Bonds did not sell off on positive news, either. Benchmark 10-year US Treasury yields slipped from their highest level in 1-1/2 months and last rose 4/32 in price to yield 2.9598 per cent, from 2.975 per cent late on Thursday.

Rates markets await an important week of meetings at the US. Federal Reserve and Bank of Japan (BoJ). Earlier speculation that the BoJ might tweak its policies rattled global markets. The bank’s aggressive efforts to keep yields in its own markets low has pushed investors to markets elsewhere, keeping a lid on yields worldwide.

Japan’s 10-year government bond yield hit one-year highs even as the BOJ conducted special, unlimited buying for the second time this week that kept the debt’s yields from shooting higher.

US disagreement with trading partners

Helped by the yield spike, the Japanese yen strengthened 0.22 per cent versus the greenback at 110.99 per dollar.

Against a basket of currencies, the greenback fell 0.1 per cent.
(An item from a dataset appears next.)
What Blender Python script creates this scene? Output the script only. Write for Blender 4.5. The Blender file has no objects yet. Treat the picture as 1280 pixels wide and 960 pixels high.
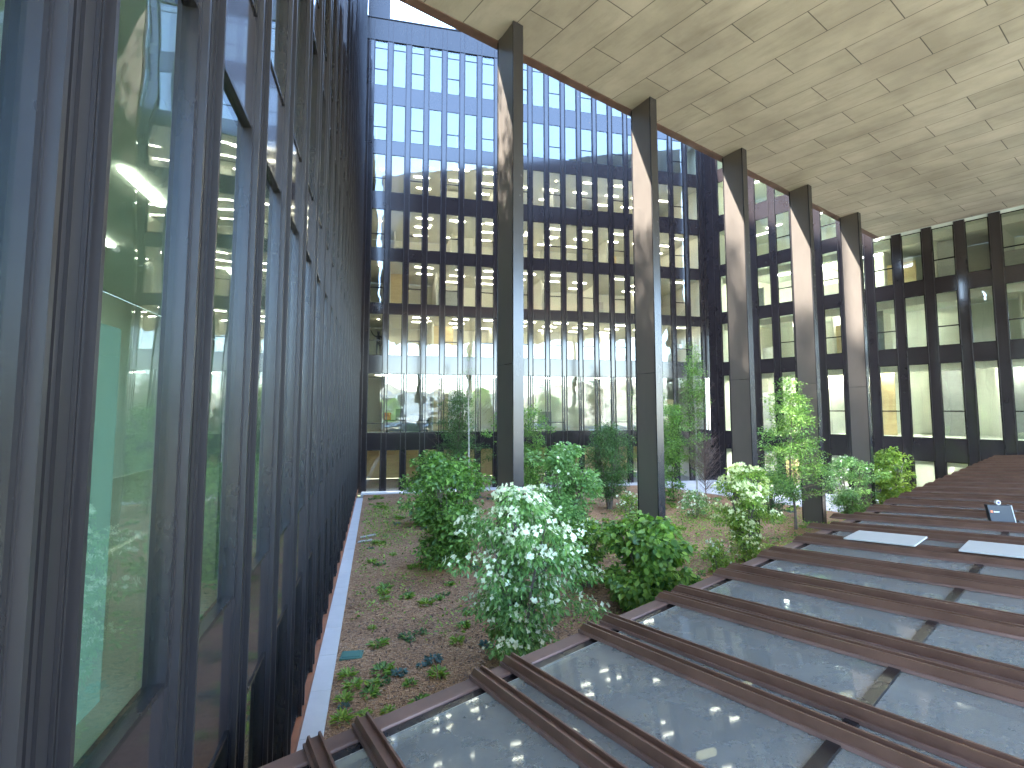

US disagreements with its trading partners slipped from the headlines after an agreement on Wednesday to negotiate with the European Union, but Chinese markets still showed scars of the unresolved rifts.

The main Shanghai index closed down 0.4 per cent with the US-China standoff on trade still unresolved.

Copper, which is sensitive to growth prospects especially in emerging markets, lost 0.75 per cent to $6,244.00 a tonne.

Oil, also sensitive to worldwide economic demand, sank. US crude settled 1.32 per cent down at $68.69 per barrel, and Brent was off 0.34 per cent to $74.29.

“While the prospect of tariffs on European cars has diminished, it hasn’t gone away completely, which means inevitably the market shifts its attention elsewhere,” said CMC Markets chief markets analyst Michael Hewson.

“That elsewhere concerns what could happen next with respect to China, and the prospect of an escalation there,” he said.

The Chinese offshore yuan fell to 6.855 per dollar, its weakest since June 2017, before rebounding to end stronger on the day. Earlier losses were cushioned by Chinese state banks’ trading to support the currency.